In der Sparte "Kommunikation" erhält T-Online den Anti-Preis. Dafür, dass die Firma die IP-Nummern ihrer Flatrate-Kunden speichert.

Aber nicht nur deutsche "Datenkraken" kriegen "ihr Fett weg". Der Initiator FoeBUD (Verein zur Förderung des öffentlichen bewegten und unbewegten Datenverkehrs) und die sechs unabhängigen Organisationen, die beim "Big Brother Award" beteiligt sind, zeichnen die Regierung der Vereinigten Staaten aus.
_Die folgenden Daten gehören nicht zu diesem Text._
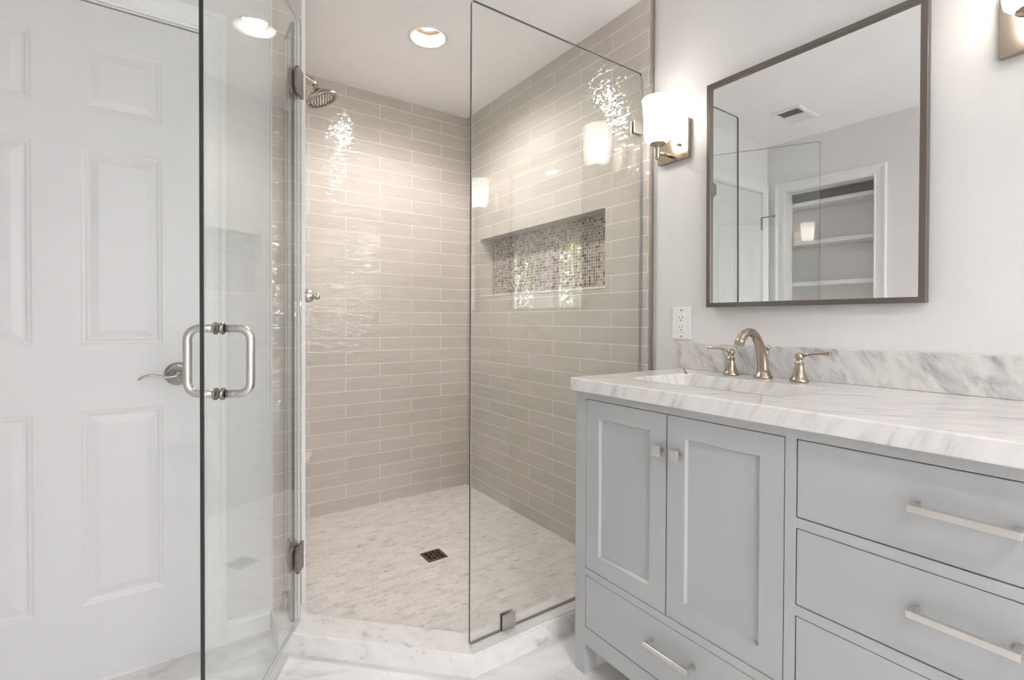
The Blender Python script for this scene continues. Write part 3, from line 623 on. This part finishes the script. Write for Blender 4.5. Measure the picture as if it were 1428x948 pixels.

Weil diese insbesondere deutsche Fluglinien nötigten, "diversen US-Behörden Zugriff auf die umfangreichen Buchungsdaten aller Passagiere zu gewähren", die in die USA reisen wollen.


"Big Brother Award"
Mit den BigBrotherAwards soll das abstrakte Thema Datenschutz durch konkrete Beispiele anschaulich und allgemein verständlich werden. Der "Oscar für Datenkraken" wird seit 2000 verliehen. In den vergangenen Jahren erhielten beispielsweise das LKW-Mautsystem, Microsoft, die Payback-Kundenkarte und die Videoüberwachung der Bahn den Negativ-Preis.